Hıdrellez gecesi gençler Temenyeri’nde toplanır; ateş yakılır; kızlar ve erkekler beraber dolaşırlardı. Kızların kısmeti açılsın diye de; erkekler ellerine uzun bir sopa alırlar; uzaktan kızların kafasına dokundururlardı. O gece sabaha kadar eğlenceler olur; hiçkimse uyumaz. Annem 7 karınca yuvasından toprak alır; onu okuyup babamın cebine koyardı; bereketli olsun, çok para kazansın diye! Mahalleli dere kenarına iner; herkes dileğine göre taşlardan şekil yapar veya çizerdi.
Demirkapı da Romanlar otururlar; onların bir Çeribaşı seçme olayı vardır. Toplanırlar; aralarında onları temsil edecek kişiyi seçerler. Sabaha karşı dağ yoluna çıkarlar; Çeribaşı kim seçildiyse vaatlerde bulunuyor ama o vaatlerde şöyle; Bursa’ya deniz getireceğim, göl getireceğim gibi imkânsız şeyler! Davullar, zurnalar çok güzel eğlenceler, çok farklı duygular…
Temenyeri köprüsü tek bir yoldu ve nüfus kalabalıklaştıkça bir ikincisi yapıldı. Evler ahşaptı; apartmanlar 1960lardan sonra yapılmaya başladı. Herkes, arsasını daire karşılığında müteahhitte verdiği için müstakil evler yok oldu.
İlk telefon, mahallede bakkal dükkânlarında, babam muhtardı; muhtarlıkta vardı. O zaman telefon almak sorundu; yazılıyorsun 10 yıl sonra sıra geliyordu. İlk televizyon, mahallede bize geldi. Siyah beyazdı; haftada iki gün Eskişehir yayın yapardı. Bütün mahalle, yayın olduğu günlerde bize gelirdi. Herkes sıra sıra dizilirdi. Annem o kadar insan arasından zar zor geçerek çay ikram ederdi. Düzgün yayınlar, Turgut Özal zamanında başladı.
İlk arabayı dedemlerde gördüm.1953 model bir kamyondu. Yeni üretilmişti.
Mahallemizde benim bölgemde Maksem Cami(1480lerde), Çukur Cami, Bahçe İbrahim Cami ve Hacı Veli Karabaş Türbesi vardır.

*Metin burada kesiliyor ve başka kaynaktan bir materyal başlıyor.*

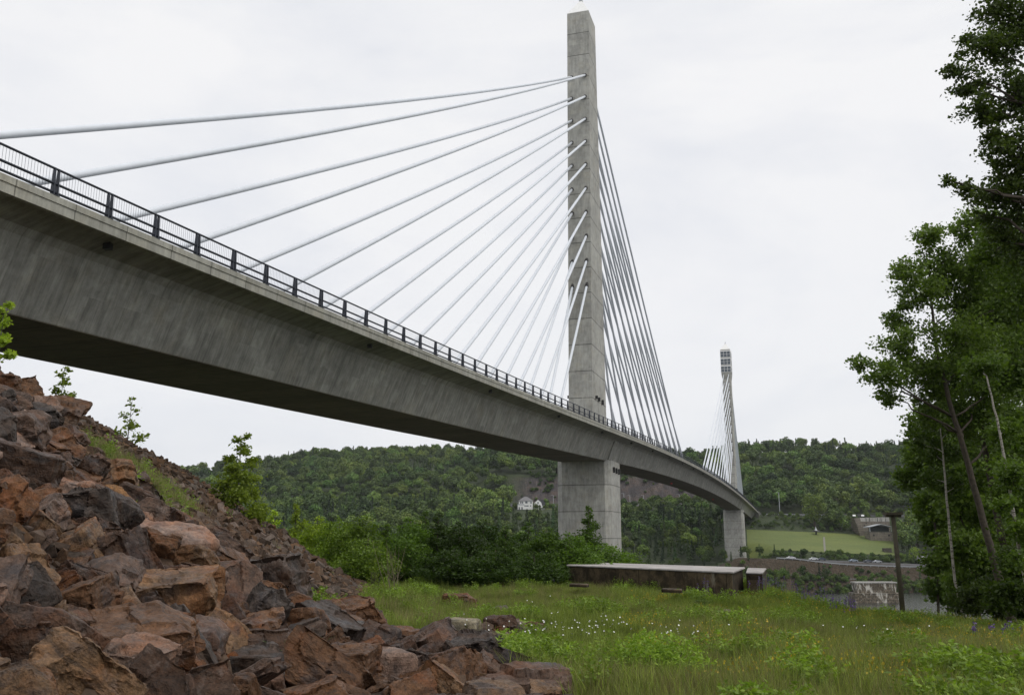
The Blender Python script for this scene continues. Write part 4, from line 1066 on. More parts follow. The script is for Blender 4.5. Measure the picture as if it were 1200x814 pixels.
# lupine: stem + leaves + spike
def lupine(x, y, h, seed, lab):
    z = h1(x,y); root = empty('lupine', (x,y,z)); tag(root, lab, 'flower', 'purple lupines in the meadow'); rs = np.random.RandomState(seed)
    b = MB(); spikes = []
    for i in range(2+rs.randint(3)):
        a = rs.rand()*6.28; r = .28*rs.rand(); hh = h*(.75+.35*rs.rand()); b.tube([(math.cos(a)*r*.6,math.sin(a)*r*.6,0),(math.cos(a)*r,math.sin(a)*r,hh)], .006, 4); spikes.append((math.cos(a)*r,math.sin(a)*r,hh))
    b.build('stem', M['weed'], root, fix=False)
    P = np.concatenate([np.stack([rs.normal(size=26)*.014+sx, rs.normal(size=26)*.014+sy, sz-.24*rs.rand(26)*h/.8],1) for sx,sy,sz in spikes])
    V,F = leaves(P, .032, aspect=.9, seed=seed); obj('flower_spike', np_mesh('flower_spike',V,F,M['lupine']), parent=root)
    P = rs.normal(size=(80,3))*np.array([.16,.16,.10])+np.array([0,0,.28*h]); V,F = leaves(P, .08, aspect=.3, seed=seed+1); obj('foliage', np_mesh('foliage',V,F,M['weed']), parent=root)
rl = random.Random(3)
LUP = [(736,681,'between the concrete platform and the low stone bench'),(748,684,'left of the concrete platform corner, in front of its wall'),(818,694,'beside the dark round bush in the meadow'),(826,696,'just right of the dark round bush in the meadow')]
for i,(px,py,wh) in enumerate([(782,688,'in front of the middle of the concrete platform wall'),(790,690,'a step right of the middle of the platform wall'),(813,692,'left of the right end of the platform wall'),(820,704,'by the dark round bush in the meadow'),(828,706,'just right of the dark round bush in the meadow')]):
    x,y,z = hit(px,py); lupine(x,y,1.0,200+i,'purple lupine clump '+wh)
for i in range(26):
    f = i/25; px = 884+f*118+rl.uniform(-3,3); Y = 42 - f*8 + rl.uniform(-1.2,1.2); x = ray(px,700)[0]*Y
    nm = ['at the left end of the row','toward the left of the row','in the middle of the row','toward the right of the row','at the right end of the row'][min(4,int(f*5))]
    lupine(x,Y,.95+.25*rl.random(),220+i,f'purple lupine {nm} along the meadow edge above the river')
for i in range(5):
    f = i/4; px = 1140+f*62; Y = 24+rl.uniform(-1.2,1.2); x = ray(px,735)[0]*Y; lupine(x,Y,.48,260+i,'short purple lupine in the shade below the grove at the right edge')
for i in range(5):
    f = i/4; px = 628+f*22; Y = 51+rl.uniform(-1,1); x = ray(px,670)[0]*Y; lupine(x,Y,.8,280+i,'purple lupine behind the left corner of the concrete platform')
# daisies
def daisies(px, py, n, spr, seed, lab):
    x,y,z = hit(px,py); root = empty('daisy_patch', (x,y,z)); tag(root, lab, 'flowers', 'white daisies in the meadow'); rs = np.random.RandomState(seed)
    P = rs.normal(size=(n,2))*np.array(spr); b = MB(); Q = []
    for a,c in P:
        zz = h1(x+a,y+c)-z; h = .50+.16*rs.rand(); b.tube([(a,c,zz),(a,c,zz+h)], .003, 3, False); Q.append((a,c,zz+h))
    b.build('stem', M['grass'], root, fix=False)
    mb = MB()
    for a,c,h in Q:
        tlt = Matrix.Translation((a,c,h)) @ Matrix.Rotation(rs.normal()*.5+.35,4,'X') @ Matrix.Rotation(rs.normal()*.4,4,'Y'); r = .017+.006*rs.rand()
        ring = [tlt @ Vector((math.cos(t)*r*(1 if q%2 else .72),math.sin(t)*r*(1 if q%2 else .72),.004)) for q,t in enumerate(np.linspace(0,2*math.pi,17)[:-1])]
        mb.add([tlt @ Vector((0,0,0))]+ring, [(0,q+1,(q+1)%16+1) for q in range(16)])
    mb.build('flower_head', M['daisy'], root, fix=False)
daisies(692,766,44,(.9,1.1),1,'largest patch of white daisies, in the middle of the near meadow')
daisies(655,772,22,(.8,1.0),2,'white daisies left of the largest daisy patch')
daisies(612,755,16,(1.1,1.4),3,'white daisies just right of the little rock heap in the meadow')
daisies(722,752,9,(.3,.4),4,'small tight cluster of white daisies right behind the largest patch')
daisies(808,768,12,(.35,.8),5,'white daisies left of the bottom middle weed mound')
daisies(1035,770,24,(.45,.45),6,'isolated white daisy patch on the right side of the meadow')
daisies(645,722,6,(1.,2.),7,'few scattered daisies behind the little rock heap')
# leafy clumps
def leafy(name, px, py, rad, h, nl, ls, mat, seed, lab, cat):
    x,y,z = hit(px,py); root = empty(name,(x,y,z)); tag(root, lab, cat); rs = np.random.RandomState(seed)
    b = MB()
    for i in range(14):
        a = rs.rand()*6.28; r = rad*.8*rs.rand(); b.tube([(math.cos(a)*r*.4,math.sin(a)*r*.4,-.02),(math.cos(a)*r,math.sin(a)*r,h*.85)], .008, 4)
    b.build('stem', M['bark'], root, fix=False)
    t = rs.rand(nl); a = rs.rand(nl)*6.28; r = rad*np.sqrt(rs.rand(nl))*np.sqrt(1-(t*.95)**2); q = 1+.25*np.sin(a*3+seed)
    P = np.stack([np.cos(a)*r*q,np.sin(a)*r*q,t*h*q+.03],1)+rs.normal(size=(nl,3))*.04
    V,F = leaves(P, ls, aspect=.35, seed=seed, up=.4); obj('foliage', np_mesh('foliage',V,F,mat), parent=root)
leafy('weed_mound', 768,800,.95,.62,5200,.075,M['weed'],91,'wide fresh green mound of leafy weeds at the bottom of the meadow','plant')
leafy('weed_mound', 700,728,1.0,.6,2600,.08,M['weed'],92,'upright green weed clump in the mid meadow behind the daisies','plant')
leafy('round_bush', 822,716,.42,.42,1500,.06,M['leaf_dark'],93,'small dark round bush beside purple lupines, in front of the concrete platform','bush')
leafy('round_bush', 1104,712,.9,.7,1800,.08,M['leaf_dark'],94,'dark bush at the meadow edge near the foot of the grove','bush')
leafy('ivy_bush', 871,682,.9,1.5,2600,.09,M['leaf_mid'],95,'green creeper bush growing at the right corner of the concrete platform','bush')
leafy('weed_mound', 620,790,.5,.55,1300,.06,M['weed'],96,'bright green weed tuft beside the long flat slab at the bottom edge','plant')
leafy('tall_weed', 438,702,.35,1.3,500,.10,M['leaf_lime'],97,'tall light green leafy weed at the end of the scree','plant')
leafy('tall_weed', 1130,790,.4,.35,260,.13,M['leaf_mid'],98,'broad-leaved dark weed low in the right meadow','plant')
def stalks(px,py,h,seed,lab):
    x,y,z = hit(px,py); rs = np.random.RandomState(seed); b = MB()
    for i in range(9):
        a = rs.normal(size=2)*.25; p = [(0+rs.normal()*.1,rs.normal()*.1,0)]; top = (a[0]*h*.6,a[1]*h*.6,h*(.6+.45*rs.rand())); b.tube([p[0],tuple(np.array(p[0])*.5+np.array(top)*.5+rs.normal(size=3)*.05),top],[.014,.01,.004],4)
        for q in range(4): f = .4+.14*q; s = np.array(top)*f; b.tube([tuple(s),tuple(s+np.array([rs.normal()*.18,rs.normal()*.18,.28]))],[.006,.003],3)
    o = b.build('dead_stalks', simple('dead_stalk',(.20,.17,.11),.9), fix=False, loc=(x,y,z)); tag(o, lab, 'plant')
stalks(462,706,2.4,5,'bare pale dead weed stalks before the dark thicket at the scree foot')
# fern at the bottom of the rock pile
def fern(px,py,s,seed,lab):
    x,y,z = hit(px,py); z += .25; root = empty('fern',(x,y,z)); tag(root,lab,'fern','ferns among the boulders'); rs = np.random.RandomState(seed)
    for i in range(7):
        a = i*.9+rs.rand()*.4; L = s*(.7+.4*rs.rand()); V=[];F=[]
        for j in range(18):
            f = j/18; r = L*f*.75; zz = L*(f*1.05-.45*f*f); c = np.array([math.cos(a)*r,math.sin(a)*r,zz]); d = np.array([math.cos(a),math.sin(a),.3]); sd_ = np.array([-math.sin(a),math.cos(a),-.12]); l = L*.26*(1-f)**.7*min(1,f*5+.3)
            for q in (1,-1):
                k = len(V); V += [c-d*L*.012, c+sd_*q*l*.5+d*L*.03, c+sd_*q*l+d*L*.04, c+sd_*q*l*.5-d*L*.012]; F.append((k,k+1,k+2,k+3))
        obj('frond', np_mesh('frond',np.array(V),np.array(F),M['fern']), parent=root)
fern(346,806,.75,1,'green fern growing between the boulders at the bottom edge')
fern(356,812,.45,2,'smaller green fern at the right side of the bottom edge fern')
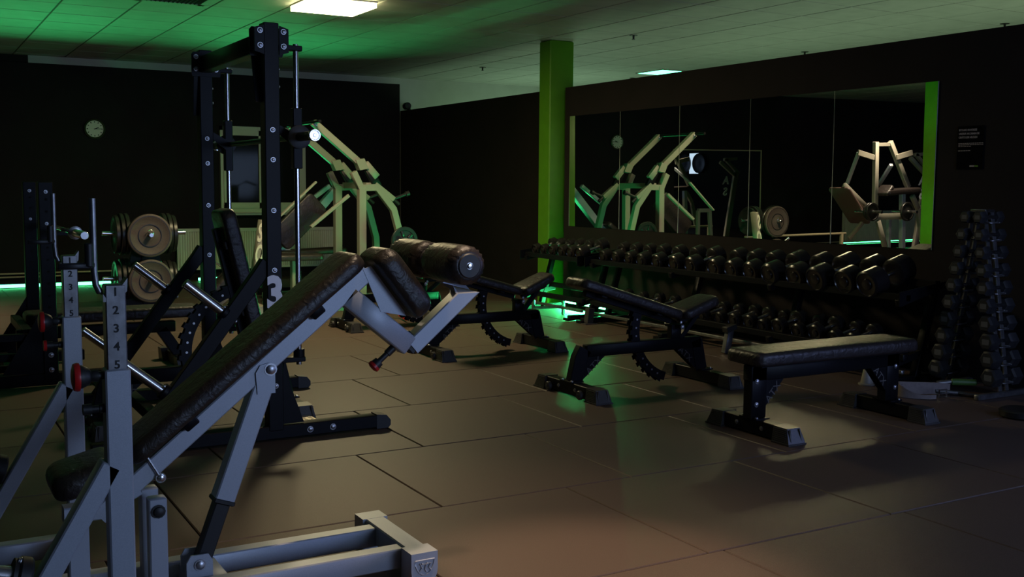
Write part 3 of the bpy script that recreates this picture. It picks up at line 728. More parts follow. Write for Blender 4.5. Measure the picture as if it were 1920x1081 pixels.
# ------------------------------------------------------------------ rack marked with a 3
def rack():
    t = thing('squat_rack', (6.2, -1.71, 0), 'tall black guided barbell rack with a white 3 on its near post', 'rack')
    K = 'black'; yp = -1.712; X0, X1 = 5.54, 6.90; yr = -1.855
    for x in (X0, X1):
        near = x == X0
        p = MB(); p.beam((x, yp, .055), (x, yp, 2.205), .08, .088); po = p.build('post', K, t)
        k = MB()
        for z in (.30, .61, .92, 1.235, 1.50, 1.655): k.bolt((x-.044, yp, z), (-1, 0, 0), .010)
        for z in (2.16, 2.085):
            for s in (-1, 1): k.bolt((x-.052 if near else x-.052, yp+s*.062, z), (-1, 0, 0), .011)
        for z in (1.88, 1.97): k.bolt((x-.02, yp-.041, z), (0, -1, 0), .009)
        split_build(k, 'bolt', 'boltm', po)
        p = MB(); pl = [(-.085, 2.04), (.085, 2.04), (.09, 2.055), (.09, 2.175), (.078, 2.19), (-.078, 2.19), (-.09, 2.175), (-.09, 2.055)]
        p.prism([(x-.044, yp+y, z) for y, z in pl if abs(y) > 0], (-.008, 0, 0)) if not near else p.prism([(x-.050, yp+y, z) for y, z in pl], (.006, 0, 0))
        if near:
            p = MB(); p.prism([(x+.044, yp+y, z) for y, z in pl], (.008, 0, 0))
            for s in (-1, 1): p.prism([(x-.052+.008, yp+s*.0405, 2.04), (x-.044, yp+s*.09, 2.055), (x-.044, yp+s*.09, 2.175), (x-.044, yp+s*.0405, 2.19)], (-.006, 0, 0))
        p.build('mounting_plate', K, po)
        b = MB(); b.beam((x, -.78, .045), (x, -2.30, .045), .08, .07); bo = b.build('base_beam', K, t)
        c = MB(); c.prism([(x-.042, y, z) for y, z in ((-2.29, .004), (-2.36, .004), (-2.375, .02), (-2.375, .048), (-2.35, .078), (-2.29, .086))], (.084, 0, 0)); c.build('end_cap', 'plastic', bo)
        k = MB()
        for yy in (-1.90, -2.03): k.bolt((x-.041, yy, .045), (-1, 0, 0), .013)
        split_build(k, 'bolt', 'boltm', bo)
        # diagonal brace with plate horns
        pb = [(x, yp+.03, .96), (x, yp+.07, .90), (x, -1.13, .22), (x, -1.02, .06)]
        d = MB(); d.poly(pb, .06, .07, (1, 0, 0)) if False else d.poly(pb, .06, .075, (0, 0, 1)); do = d.build('brace', K, t)
        dd = V((0, .77, .64)).normalized()
        for (hy, hz) in ((-1.462, .665), (-1.150, .275)):
            h0 = V((x, hy, hz+.03)); hn = MB(); hn.cyl(h0+dd*.02, h0+dd*.27, .026, ch=.004); hn.build('plate_horn', 'chrome', do)
            hc = MB(); hc.cyl(h0-dd*.0, h0+dd*.03, .042, ch=.005); hc.build('horn_collar', 'black', do)
            bb = MB(); bb.bolt(h0+dd*.03+V((-.03, -.01, .02)), dd, .009); bb.bolt(h0-dd*.06, -dd, .012); split_build(bb, 'bolt', 'boltm', do)
        # guide rod with brackets and sliding carriage
        r = MB(); r.beam((x, yp-.03, 2.085), (x, yr-.03, 2.085), .05, .028); r.beam((x, yp-.03, .430), (x, yr-.03, .430), .05, .028); r.cyl((x, yr, .444), (x, yr, .485), .030)
        split_build(r, 'rod_bracket', K, t)
        r = MB(); r.cyl((x, yr, .40), (x, yr, 2.108), .0145); r.build('guide_rod', 'chrome', t)
        c = MB(); c.beam((x, yr, 1.455), (x, yr, 1.775), .050, .050); c.build('carriage', K, t)
        # top gusset and foot gusset
        g = MB(); g.beam((x+.02, yp+.046, 1.80), (x+.09 if near else x-.02, yp+.046, 2.06), .006, .05, (0, 1, 0)) ; 
        g.build('gusset', K, po)
        g = MB(); g.prism([(x-.02, yp-.04, .085), (x-.02, yp-.16, .085), (x-.02, yp-.04, .42)], (.006, 0, 0)); g.build('gusset', K, po)
    b = MB(); b.beam((X0+.045, yp, 2.115), (X1-.045, yp, 2.115), .07, .10); b.build('top_beam', K, t)
    b = MB(); b.beam((X0+.04, -1.13, .14), (X1-.04, -1.13, .14), .06, .06); b.build('rear_beam', K, t)
    b = MB(); z = .035; b.box((X0+.04, -2.03, .004), (X1-.04, -1.92, z)); bo = b.build('cross_member', 'check', t)
    d = MB(); n = 0
    for i in range(42):
        xx = X0+.06+i*.030
        for j in range(3):
            yy = -2.01+.036*j; s = 1 if (i+j) % 2 else -1
            d.beam((xx-.007, yy-.009*s, z+.001), (xx+.007, yy+.009*s, z+.001), .004, .003, ch=.001)
    do = d.build('tread_pattern', 'check', bo)
    b = MB(); b.cyl((X0-.28, yr, 1.622), (X1+.32, yr, 1.622), .016); bo = b.build('guided_bar', K, t)
    for s, x in ((-1, X0), (1, X1)):
        b = MB(); b.cyl((x+s*.06, yr, 1.622), (x+s*.27, yr, 1.622), .024); b.build('bar_sleeve', 'plastic', bo)
        b = MB(); b.lathe((x+s*.27, yr, 1.622), (s, 0, 0), [(0, .031), (.018, .032), (.024, .029), (.024, .024), (.020, .022), (.020, .010), (.024, .008), (.024, .003)]); b.build('sleeve_cap', 'chrome', bo)
        b = MB(); b.lathe((x+s*.035, yr, 1.622), (s, 0, 0), [(0, .05), (.004, .062), (.02, .062), (.025, .045)]); b.build('collar_ring', 'plastic', bo)
        b = MB(); b.prism([(x-s*.03, yp+.0, 1.68), (x-s*.03, yr+.02, 1.585), (x-s*.03, yr, 1.60), (x-s*.03, yr, 1.64), (x-s*.03, yp+.02, 1.73)], (-s*.006, 0, 0)); b.build('hook_plate', K, bo)
    text('3', (X0-.046, yp+.047, .722), XM, YM, .235, 'number_marking', 'paper', t, .0008, .010, sx=.80)
rack()

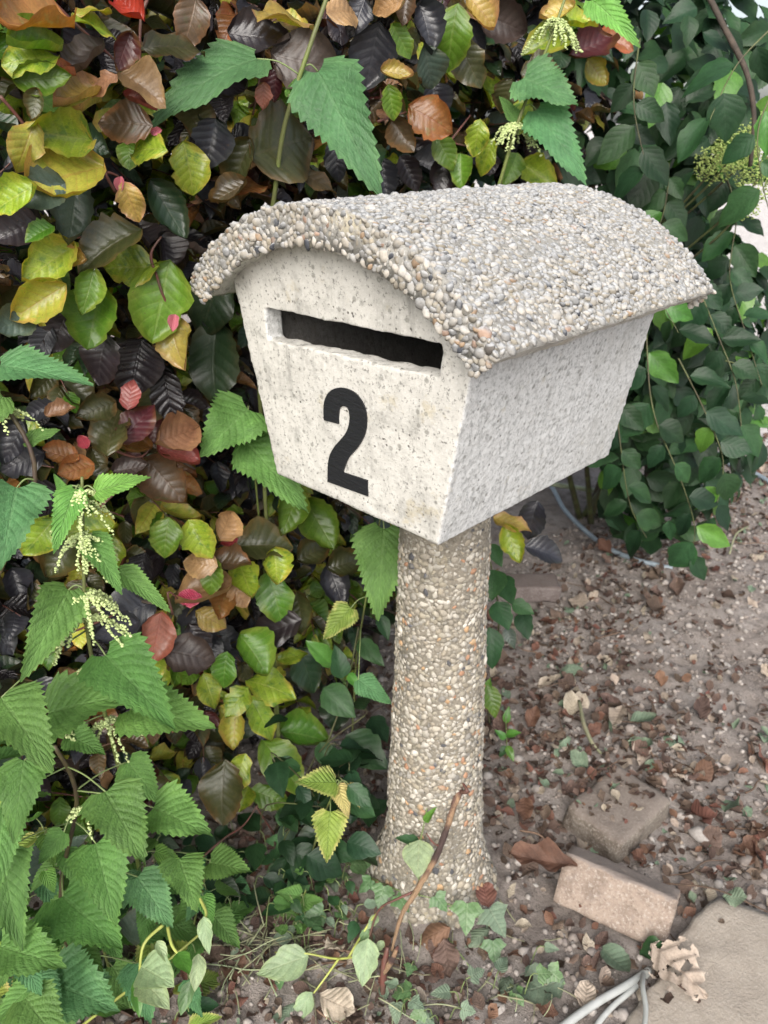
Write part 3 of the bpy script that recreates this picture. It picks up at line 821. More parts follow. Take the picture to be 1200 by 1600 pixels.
# ------------------------------------------------------------------ copper beech hedge
hedge = empty('copper_beech_hedge', (-.55, .2, 0), 'copper beech hedge of purple, bronze and yellow-green leaves behind the letterbox', 'hedge')
def hedge_x(y, z):
    x = -.335 + .03 * mnoise.noise(Vector((y * 3, z * 3, 2.2))) + .02 * mnoise.noise(Vector((y * 8, z * 8, 5)))
    x += .055 * max(0, min(1, (z - 1.15) / .25))
    return x
H = [  # px, py, length px, direction deg, colour, tilt
 (60,46,118,184,'orange',1.3),(55,68,90,2,'green',.8),(48,88,92,178,'yg',.8),(68,122,92,5,'green',.3),(130,88,78,205,'mauve',1.2),(80,122,80,185,'orange',1.4),
 (150,34,76,0,'yg',1.2),(145,14,56,15,'yellow',1.2),(205,16,52,140,'red',.6),(192,82,66,250,'maroon',.2),(272,68,96,8,'olive',.8),(160,126,50,205,'tan',.8),
 (222,132,78,332,'tan',.8),(120,148,74,190,'gold',1.0),(128,165,64,197,'yellow',1.0),(220,158,50,345,'salmon',1.0),(195,190,90,172,'bronze',.5),
 (40,228,84,250,'yellow',.2),(92,212,108,172,'yg',.3),(102,277,128,196,'yellow',.6),(226,229,70,172,'yg',.4),(297,262,86,285,'yg',.1),(55,165,52,262,'olive',.2),
 (18,308,90,205,'yg',.4),(114,336,100,262,'greygreen',.2),(65,300,80,200,'greygreen',.4),(204,316,70,290,'gold',.1),(262,328,108,300,'dkgreen',.2),
 (25,358,75,200,'purple',.4),(62,362,50,200,'green',.5),(203,416,92,178,'yg',.3),(170,382,118,205,'olive',.3),(75,412,100,215,'yg',.5),(115,402,44,170,'gold',.5),
 (60,472,104,212,'yellow',.4),(138,456,70,255,'green',.3),(148,498,104,260,'green',.2),(252,470,130,258,'green',.1),(271,531,82,280,'gold',.1),(22,505,70,200,'greygreen',.5),
 (92,520,66,250,'purple',.3),(65,535,60,240,'slate',.3),(212,575,92,258,'black',.2),(155,560,80,250,'purple',.2),(203,616,50,82,'salmon',.2),(172,672,84,84,'olive',.2),
 (214,660,84,50,'maroon',.3),(212,694,58,8,'orange',.6),(279,708,68,352,'salmon',.5),(279,678,78,22,'tan',.4),(258,751,84,310,'bronze',.3),(205,732,58,10,'mauve',.4),
 (95,712,60,165,'orange',.5),(118,735,60,195,'orange',.5),(130,690,26,120,'pink',.3),(95,645,50,10,'tan',.6),(62,642,58,200,'slate',.4),(35,720,80,200,'slate',.3),
 (20,690,80,240,'slate',.3),(60,780,80,200,'black',.3),(150,640,60,200,'olive',.3),(262,620,90,280,'black',.2),(330,560,120,260,'dkgreen',.2),(330,470,120,250,'dkgreen',.2),
 (259,840,66,262,'green',.2),(312,843,72,300,'yg',.2),(354,822,54,62,'tan',.2),(358,846,30,200,'pink',.1),(412,850,90,5,'olive',.4),(312,880,58,170,'tan',.5),(364,882,62,352,'bronze',.5),
 (384,908,62,290,'yg',.2),(318,922,90,190,'tan',.4),(294,935,44,185,'pink',.3),(374,928,48,300,'tan',.3),(346,944,54,258,'orange',.3),(330,968,56,330,'gold',.3),
 (430,932,84,285,'green',.2),(432,884,56,280,'yg',.3),(246,996,82,262,'salmon',.1),(232,1032,72,280,'yg',.2),(295,1022,84,350,'mauve',.3),(198,956,100,200,'slate',.4),
 (328,1080,60,290,'yg',.2),(350,1048,62,260,'green',.2),(398,1020,76,310,'green',.3),(421,1070,78,350,'yg',.5),(372,1092,52,230,'yg',.3),(366,1140,64,265,'yellow',.1),
 (410,1122,80,300,'yg',.2),(456,1025,48,15,'yg',.4),(475,1146,78,356,'green',.6),(440,1192,96,310,'green',.4),(482,1046,80,300,'dkgreen',.3),(525,1104,78,270,'dkgreen',.3),
 (420,1244,60,340,'green',.5),(381,1247,40,250,'yg',.3),(345,1235,100,262,'olive',.2),(372,1210,70,250,'yg',.3),(418,1342,124,262,'dkgreen',.2),(392,1330,90,270,'dkgreen',.2),
 (566,1195,90,200,'dkgreen',.3),(500,820,92,300,'green',.3),(455,800,70,250,'green',.3),(490,862,60,30,'olive',.4),(540,880,60,20,'olive',.5),(525,915,70,290,'slate',.3),
 (470,960,70,280,'olive',.2),(310,1000,60,300,'purple',.3),(425,985,100,200,'purple',.3),(330,900,60,260,'green',.2),(140,830,90,190,'yg',.3),(170,870,70,260,'yg',.2),
 (60,840,80,230,'yg',.3),(180,985,80,200,'slate',.3),(95,870,80,230,'olive',.3),(215,900,80,250,'black',.2),
 (388,288,76,12,'orange',.8),(358,302,66,210,'bronze',.7),(490,276,78,345,'bronze',.6),(452,222,128,20,'olive',.2),(478,96,112,348,'mauve',.5),(375,258,90,245,'olive',.2),
 (330,225,80,260,'slate',.3),(385,215,70,20,'black',.4),(405,60,100,350,'purple',.5),(430,130,60,265,'maroon',.3),(412,150,44,270,'salmon',.1),(300,30,80,260,'bronze',.4),
 (445,18,90,20,'gold',.8),(540,14,60,10,'tan',.5),(350,130,80,10,'purple',.5),(525,250,60,280,'slate',.3),(545,200,70,290,'purple',.3),
 (582,86,106,258,'slate',.1),(628,64,62,300,'green',.2),(632,14,60,262,'bronze',.2),(668,42,72,290,'slate',.2),(705,56,104,258,'green',.1),(752,14,66,315,'gold',.4),
 (785,34,84,340,'mauve',.3),(671,106,74,285,'greygreen',.1),(733,100,86,295,'olive',.1),(742,60,70,290,'slate',.2),(620,115,52,350,'gold',.5),(630,212,64,305,'bronze',.2),
 (672,184,76,332,'orange',.5),(684,158,60,290,'slate',.2),(612,160,58,280,'green',.2),(695,236,56,300,'green',.2),(608,8,60,200,'tan',.4),(560,25,60,250,'slate',.2),
 (958,62,62,355,'orange',.6),(920,74,66,20,'maroon',.4),(932,112,50,305,'yellow',.2),(905,32,66,10,'yg',.6),(870,20,60,200,'gold',.6),(860,60,70,200,'yg',.5),(848,108,70,10,'olive',.5),
 (790,150,60,250,'olive',.2),(815,180,60,260,'yg',.2),(745,215,60,260,'yg',.2),(760,245,60,250,'yg',.2),(720,265,50,270,'green',.2),(840,270,64,330,'yg',.3),(800,262,50,250,'green',.3),
 (600,280,70,280,'slate',.3),(640,270,60,300,'purple',.3),(690,280,70,260,'purple',.3),(575,255,60,280,'dkgreen',.3),
 (830,812,62,250,'slate',.2),(852,862,68,345,'slate',.5),(800,848,66,290,'yg',.2),(800,815,60,350,'gold',.6),
]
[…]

Ben ikili ilişkilere çok önem veririm; mümkün oldukça sabırlı olmaya çalışırım. Bu sabrı babamdan öğrendim; onun da bu mahalleye çok hizmetleri oldu. Ben de elimden geldiğince babamın yolundan gitmeye çalışıyorum.
ESRA TÜRKMEN 13 -08-2010 tarihinde görüşüldü.